With the half-continent of Canada one side and Europe (via 5000 miles of watery waste) the other, Halifax has been the meeting point and destination for some of the best of both Canadian and European junior hockey the past few years.

Names like Martin Frk, Nikolaj Ehlers Nathan MacKinnon and Jonathan Drouin (currently in the Stanley Cup Final with Tampa Bay) have all thrilled the Nova Scotian crowds, but as time is fleeting, they've moved on (with the exception of Ehlers, who will sooner rather than later) and left a gap for a new hero this season - one that's been filled by 6'1 and 209lbs of pure Swiss class in Timo Meier.

The 18-year-old from Herisau has risen from 16-year-old understudy to the stars to a star himself this season, and he's picked the best possible time to do so.

Meier, who can play both centre and right wing, played his junior hockey in the Swiss system, one of the rising systems in Europe, and was playing u20 hockey at 16 in Switzerland before making the jump across the Atlantic to the QMJHL. He's worked his way up from third/fourth line checking forward to top-line superstar/power forward over the past two years, combined with becoming the best player on his Swiss team at the World Juniors.

This year he's led his team in goals in Halifax with 46...unsurprising given that there are few better shots in the draft.
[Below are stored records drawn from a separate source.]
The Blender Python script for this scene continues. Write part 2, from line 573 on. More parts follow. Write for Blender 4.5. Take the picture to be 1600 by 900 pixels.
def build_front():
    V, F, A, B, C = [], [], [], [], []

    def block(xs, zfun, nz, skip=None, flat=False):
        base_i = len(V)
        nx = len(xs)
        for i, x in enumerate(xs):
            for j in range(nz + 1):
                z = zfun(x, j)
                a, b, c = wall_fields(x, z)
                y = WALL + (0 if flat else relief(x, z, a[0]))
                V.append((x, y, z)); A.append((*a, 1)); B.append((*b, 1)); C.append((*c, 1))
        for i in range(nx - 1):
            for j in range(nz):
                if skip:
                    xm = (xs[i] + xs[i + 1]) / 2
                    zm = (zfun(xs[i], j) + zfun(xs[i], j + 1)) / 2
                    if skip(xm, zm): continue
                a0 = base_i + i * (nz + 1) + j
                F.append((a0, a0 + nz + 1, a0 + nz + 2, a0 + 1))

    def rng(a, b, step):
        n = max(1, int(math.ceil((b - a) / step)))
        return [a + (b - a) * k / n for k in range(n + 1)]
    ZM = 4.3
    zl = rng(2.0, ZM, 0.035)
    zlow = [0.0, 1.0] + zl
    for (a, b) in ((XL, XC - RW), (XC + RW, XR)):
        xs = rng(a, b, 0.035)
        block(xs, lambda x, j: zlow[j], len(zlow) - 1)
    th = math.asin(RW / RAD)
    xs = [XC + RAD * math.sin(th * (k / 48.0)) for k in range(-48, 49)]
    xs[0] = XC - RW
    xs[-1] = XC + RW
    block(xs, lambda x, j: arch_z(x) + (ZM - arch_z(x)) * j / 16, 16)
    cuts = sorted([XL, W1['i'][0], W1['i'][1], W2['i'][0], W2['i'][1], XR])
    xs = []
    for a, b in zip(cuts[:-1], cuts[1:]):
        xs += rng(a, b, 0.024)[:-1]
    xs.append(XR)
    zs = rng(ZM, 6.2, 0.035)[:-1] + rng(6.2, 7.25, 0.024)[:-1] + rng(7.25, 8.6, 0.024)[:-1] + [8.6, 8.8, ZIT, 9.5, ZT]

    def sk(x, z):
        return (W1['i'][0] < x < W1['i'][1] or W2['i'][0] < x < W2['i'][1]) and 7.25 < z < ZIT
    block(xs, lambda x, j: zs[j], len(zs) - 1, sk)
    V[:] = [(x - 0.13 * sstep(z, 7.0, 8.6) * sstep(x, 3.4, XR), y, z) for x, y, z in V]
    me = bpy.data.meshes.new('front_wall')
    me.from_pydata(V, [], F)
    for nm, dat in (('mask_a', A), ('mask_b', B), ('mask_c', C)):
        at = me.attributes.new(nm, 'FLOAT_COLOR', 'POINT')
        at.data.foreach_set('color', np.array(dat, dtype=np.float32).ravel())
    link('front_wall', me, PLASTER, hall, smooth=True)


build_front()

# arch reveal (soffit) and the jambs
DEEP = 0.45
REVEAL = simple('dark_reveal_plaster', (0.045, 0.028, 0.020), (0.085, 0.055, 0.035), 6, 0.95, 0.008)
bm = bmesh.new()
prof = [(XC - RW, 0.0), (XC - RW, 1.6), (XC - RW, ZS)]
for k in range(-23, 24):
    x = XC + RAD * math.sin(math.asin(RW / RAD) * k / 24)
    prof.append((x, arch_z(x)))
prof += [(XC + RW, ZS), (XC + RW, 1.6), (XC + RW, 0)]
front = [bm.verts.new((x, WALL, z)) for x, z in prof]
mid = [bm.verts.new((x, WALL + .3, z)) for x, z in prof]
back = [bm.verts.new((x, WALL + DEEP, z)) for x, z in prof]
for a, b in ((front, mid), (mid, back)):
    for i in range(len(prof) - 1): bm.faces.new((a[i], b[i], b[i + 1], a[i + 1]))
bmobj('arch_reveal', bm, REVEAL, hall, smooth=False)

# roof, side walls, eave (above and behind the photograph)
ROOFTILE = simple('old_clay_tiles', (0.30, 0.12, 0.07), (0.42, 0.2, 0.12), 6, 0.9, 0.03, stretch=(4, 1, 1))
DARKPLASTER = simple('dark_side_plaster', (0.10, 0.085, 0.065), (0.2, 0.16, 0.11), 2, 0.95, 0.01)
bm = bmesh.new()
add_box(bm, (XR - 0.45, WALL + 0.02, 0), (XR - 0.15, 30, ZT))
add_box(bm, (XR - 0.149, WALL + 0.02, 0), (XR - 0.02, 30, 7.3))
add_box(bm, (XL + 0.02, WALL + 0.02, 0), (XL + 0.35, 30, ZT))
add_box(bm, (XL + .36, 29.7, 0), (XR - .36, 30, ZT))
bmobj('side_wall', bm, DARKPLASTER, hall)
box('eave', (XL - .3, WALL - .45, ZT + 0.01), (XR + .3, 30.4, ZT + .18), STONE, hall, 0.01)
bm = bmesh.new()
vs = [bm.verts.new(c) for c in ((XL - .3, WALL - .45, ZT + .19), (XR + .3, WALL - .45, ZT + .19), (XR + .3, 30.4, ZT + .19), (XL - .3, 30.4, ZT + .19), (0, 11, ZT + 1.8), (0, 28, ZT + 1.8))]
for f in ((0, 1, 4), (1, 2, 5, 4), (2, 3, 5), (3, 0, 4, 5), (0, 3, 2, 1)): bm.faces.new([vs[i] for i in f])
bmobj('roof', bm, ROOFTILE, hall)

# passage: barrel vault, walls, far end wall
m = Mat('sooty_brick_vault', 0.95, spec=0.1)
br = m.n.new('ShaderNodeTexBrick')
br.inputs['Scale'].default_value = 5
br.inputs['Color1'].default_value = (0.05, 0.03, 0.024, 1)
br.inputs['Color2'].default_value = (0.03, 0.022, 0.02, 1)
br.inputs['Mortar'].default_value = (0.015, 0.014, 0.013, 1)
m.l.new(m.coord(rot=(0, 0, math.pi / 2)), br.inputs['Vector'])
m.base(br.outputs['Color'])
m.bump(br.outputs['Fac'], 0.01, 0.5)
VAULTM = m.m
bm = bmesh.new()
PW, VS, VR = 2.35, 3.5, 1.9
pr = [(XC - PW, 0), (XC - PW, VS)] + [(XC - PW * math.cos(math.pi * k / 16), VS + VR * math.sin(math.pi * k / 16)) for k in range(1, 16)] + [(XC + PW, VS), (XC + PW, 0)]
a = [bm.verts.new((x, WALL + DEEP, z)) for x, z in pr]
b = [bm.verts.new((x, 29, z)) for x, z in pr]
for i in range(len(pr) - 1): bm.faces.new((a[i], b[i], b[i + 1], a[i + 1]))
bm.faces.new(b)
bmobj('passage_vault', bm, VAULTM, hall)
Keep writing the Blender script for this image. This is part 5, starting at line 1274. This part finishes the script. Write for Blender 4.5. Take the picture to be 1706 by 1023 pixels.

Meier has a lethally quick, accurate wrister, a piledriver of a slapshot and has developed the ability to work himself free and find space to use both a lot more this season. His skating isn't the best in the draft by any means, but it's still at a high level and enables him to get to where he needs to go with speed and confidence.

The thing that could really see Meier blossom, though, is that he's effectively a combination of the best bits of two other highly-touted draft prospects into one body...he has the elite shot and eye for goal of someone like Yevgeny Svechnikov and the size and physical strength of a player like the (much higher-ranked for some reason) Lawson Crouse.

Meier is, to put it simply, a human tank that shoots like a sniper rifle. Whether it be bulling his way to the front of the net with his strength and superb balance or letting loose a one-timer in open space, the Swiss prospect is equally happy. He's also a hard worker who backchecks keenly and with enthusiasm.

So where are the bad points? Well, he's not as defensively sound yet as Crouse...his hands and confidence in the offensive game will occasionally see him make one move too many or try to make the big solo play at the wrong point, and his liking for the flashy will see the occasional blind pass or questionable play in his own zone. As you'd expect from someone averagely tall but carrying an impressive amount of muscle, his speed and acceleration is not that of the more fleet-footed players in the draft, although agility and acceleration can catch defenders flat-footed.

Balance, as you'd expect, is superb and he's strong in the corners, too...this is a player that can either score or check depending on what role you want him to be used...a true "one-size-fits-all" winger.

All of this makes it curious as to why he's not rated higher than the arguably inferior Lawson Crouse by scouts-Meier is expected to fall to a team in the teens, although it's possible he'll go higher. He's rated 12 by Central Scouting...which is either horrendously low, or indicative of the quality of this year's top ten.

If your team gets Meier-you should be very excited. He's the prototypical checking forward with a lethal scoring touch-a two-way board-banger who'll hit the net almost as often as he hits the opposition.

The Halifax record of developing elite forward prospects looks like it'll continue for a little while yet.